The dropout rate for Latinos is currently just under 50 percent. And only about 11 percent of Latinos have a bachelor’s degree or more. Beyond that, according to a 2006 Census Bureau report, Brownsville is the poorest city of its size in the U.S.

For teachers in this town along the U.S.-Mexico border, this means that 95 percent of their students are categorized as “economically disadvantaged.”

I imagine that it is students like Zamora who inspire teachers to do their best work. And it is teachers like those at Porter who inspire students like Zamora to excel.

“I think Porter did an excellent job of preparing me with real-world skill sets that cannot always be found buried in textbooks,” he says.

For example, Zamora was a part of the Technology Student Association (TSA) where he and two friends competed in an event known as Systems Control Technology. In this competition, teams were given an industrial type problem and asked to come up with robotic solutions in a three-hour time span.
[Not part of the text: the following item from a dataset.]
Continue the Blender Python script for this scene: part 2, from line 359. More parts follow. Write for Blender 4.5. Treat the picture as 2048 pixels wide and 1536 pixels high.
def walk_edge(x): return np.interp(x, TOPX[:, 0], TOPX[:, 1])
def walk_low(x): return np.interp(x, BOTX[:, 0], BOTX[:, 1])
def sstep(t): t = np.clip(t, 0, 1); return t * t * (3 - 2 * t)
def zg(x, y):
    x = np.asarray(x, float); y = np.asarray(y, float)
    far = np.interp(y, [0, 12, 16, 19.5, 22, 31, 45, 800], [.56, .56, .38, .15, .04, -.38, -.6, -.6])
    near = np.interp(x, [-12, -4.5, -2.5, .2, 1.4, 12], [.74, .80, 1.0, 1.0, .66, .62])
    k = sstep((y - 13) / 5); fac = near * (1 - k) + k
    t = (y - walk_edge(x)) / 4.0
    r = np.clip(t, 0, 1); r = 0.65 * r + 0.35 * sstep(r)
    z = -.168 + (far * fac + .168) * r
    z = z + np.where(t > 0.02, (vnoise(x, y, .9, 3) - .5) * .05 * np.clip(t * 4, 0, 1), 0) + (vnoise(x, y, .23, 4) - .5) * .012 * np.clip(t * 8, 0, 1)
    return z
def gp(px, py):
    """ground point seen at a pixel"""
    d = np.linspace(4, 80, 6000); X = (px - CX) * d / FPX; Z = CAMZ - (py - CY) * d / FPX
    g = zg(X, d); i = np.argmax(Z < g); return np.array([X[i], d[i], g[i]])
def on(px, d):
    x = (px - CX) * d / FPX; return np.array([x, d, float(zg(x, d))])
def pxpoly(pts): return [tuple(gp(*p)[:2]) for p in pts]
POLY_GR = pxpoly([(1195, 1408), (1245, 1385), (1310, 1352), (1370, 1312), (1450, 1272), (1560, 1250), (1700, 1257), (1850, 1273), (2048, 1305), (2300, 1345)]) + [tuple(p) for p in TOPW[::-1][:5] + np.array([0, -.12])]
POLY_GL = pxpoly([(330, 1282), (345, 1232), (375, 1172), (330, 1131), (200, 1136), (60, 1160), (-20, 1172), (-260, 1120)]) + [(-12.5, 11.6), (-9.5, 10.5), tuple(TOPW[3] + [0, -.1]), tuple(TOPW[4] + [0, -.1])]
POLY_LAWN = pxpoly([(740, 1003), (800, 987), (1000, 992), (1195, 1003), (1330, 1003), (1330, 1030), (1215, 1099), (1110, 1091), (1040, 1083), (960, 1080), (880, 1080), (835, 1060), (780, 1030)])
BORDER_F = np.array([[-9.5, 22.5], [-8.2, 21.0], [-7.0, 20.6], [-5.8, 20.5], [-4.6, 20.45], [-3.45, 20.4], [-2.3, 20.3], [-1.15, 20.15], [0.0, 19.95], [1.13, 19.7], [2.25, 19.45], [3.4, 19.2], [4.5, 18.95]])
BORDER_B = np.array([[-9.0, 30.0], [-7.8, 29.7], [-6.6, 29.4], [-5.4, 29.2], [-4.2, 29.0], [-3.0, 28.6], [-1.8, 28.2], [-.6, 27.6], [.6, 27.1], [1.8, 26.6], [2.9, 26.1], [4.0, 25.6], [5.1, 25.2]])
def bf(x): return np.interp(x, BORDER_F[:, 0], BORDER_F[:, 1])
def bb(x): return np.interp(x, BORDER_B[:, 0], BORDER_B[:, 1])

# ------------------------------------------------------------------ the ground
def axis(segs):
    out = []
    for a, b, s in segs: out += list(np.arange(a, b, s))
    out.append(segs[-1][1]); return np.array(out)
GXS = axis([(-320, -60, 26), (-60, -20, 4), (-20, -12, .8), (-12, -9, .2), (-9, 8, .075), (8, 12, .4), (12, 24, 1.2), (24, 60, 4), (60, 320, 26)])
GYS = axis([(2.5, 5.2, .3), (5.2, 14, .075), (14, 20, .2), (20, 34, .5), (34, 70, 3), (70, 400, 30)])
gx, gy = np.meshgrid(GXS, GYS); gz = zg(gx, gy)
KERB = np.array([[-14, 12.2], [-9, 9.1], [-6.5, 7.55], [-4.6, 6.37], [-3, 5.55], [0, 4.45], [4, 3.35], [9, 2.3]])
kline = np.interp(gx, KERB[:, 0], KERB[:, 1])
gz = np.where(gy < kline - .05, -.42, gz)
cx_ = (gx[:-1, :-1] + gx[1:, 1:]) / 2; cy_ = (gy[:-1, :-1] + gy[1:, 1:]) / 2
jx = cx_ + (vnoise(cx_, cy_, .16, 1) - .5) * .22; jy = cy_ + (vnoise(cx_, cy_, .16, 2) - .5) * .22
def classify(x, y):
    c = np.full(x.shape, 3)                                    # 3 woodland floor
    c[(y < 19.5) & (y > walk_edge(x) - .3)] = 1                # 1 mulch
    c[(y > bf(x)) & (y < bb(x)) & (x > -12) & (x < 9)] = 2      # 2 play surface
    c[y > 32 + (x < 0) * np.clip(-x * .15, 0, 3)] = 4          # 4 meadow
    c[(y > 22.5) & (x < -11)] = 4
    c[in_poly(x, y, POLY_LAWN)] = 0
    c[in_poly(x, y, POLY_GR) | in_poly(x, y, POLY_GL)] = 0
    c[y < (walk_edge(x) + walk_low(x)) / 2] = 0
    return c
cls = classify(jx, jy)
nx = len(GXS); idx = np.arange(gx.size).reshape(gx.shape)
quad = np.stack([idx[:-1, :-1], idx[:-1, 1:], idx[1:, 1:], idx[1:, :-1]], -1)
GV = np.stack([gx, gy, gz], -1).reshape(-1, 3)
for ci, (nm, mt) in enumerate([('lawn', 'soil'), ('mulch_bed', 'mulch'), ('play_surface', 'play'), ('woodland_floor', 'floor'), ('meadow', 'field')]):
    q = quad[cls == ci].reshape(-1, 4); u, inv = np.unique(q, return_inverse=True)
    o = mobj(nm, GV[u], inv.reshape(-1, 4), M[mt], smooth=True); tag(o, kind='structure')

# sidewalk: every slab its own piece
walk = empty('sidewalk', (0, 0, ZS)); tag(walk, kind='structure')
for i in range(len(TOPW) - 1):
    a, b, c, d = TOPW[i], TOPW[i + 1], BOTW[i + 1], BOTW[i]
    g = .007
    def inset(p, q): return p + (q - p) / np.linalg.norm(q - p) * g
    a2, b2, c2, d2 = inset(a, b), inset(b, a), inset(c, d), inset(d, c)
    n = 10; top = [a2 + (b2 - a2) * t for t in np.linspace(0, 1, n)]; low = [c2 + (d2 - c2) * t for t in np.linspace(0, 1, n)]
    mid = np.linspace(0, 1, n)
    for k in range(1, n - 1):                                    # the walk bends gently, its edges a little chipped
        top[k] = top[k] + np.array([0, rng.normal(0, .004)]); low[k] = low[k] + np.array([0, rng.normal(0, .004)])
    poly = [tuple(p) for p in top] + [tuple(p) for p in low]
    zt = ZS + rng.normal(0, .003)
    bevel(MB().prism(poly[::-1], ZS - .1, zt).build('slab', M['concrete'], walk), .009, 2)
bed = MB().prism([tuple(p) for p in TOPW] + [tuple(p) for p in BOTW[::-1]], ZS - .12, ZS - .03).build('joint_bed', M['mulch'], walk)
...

“In this event I learned how to work under pressure, communicate on a team, give a presentation, and use my creative skills to come up with solutions. I can honestly say that I used each and every one of these skills quite often in college, especially in my aerospace engineering courses,” Zamora says. “These abilities are usually what determined the difference between an A and B, or whether my team's engine prototype was picked as the winning design.”

Socially, it was challenging for Zamora to adjust to being so far from home.

“The northeast has such different weather and culture there is no way you can move there from Brownsville and not feel some sort of initial shock,” he says.

Going from high school to college will bring all sorts of shocks. Fortunately, students like Roberto Zamora will persevere and make their teachers proud.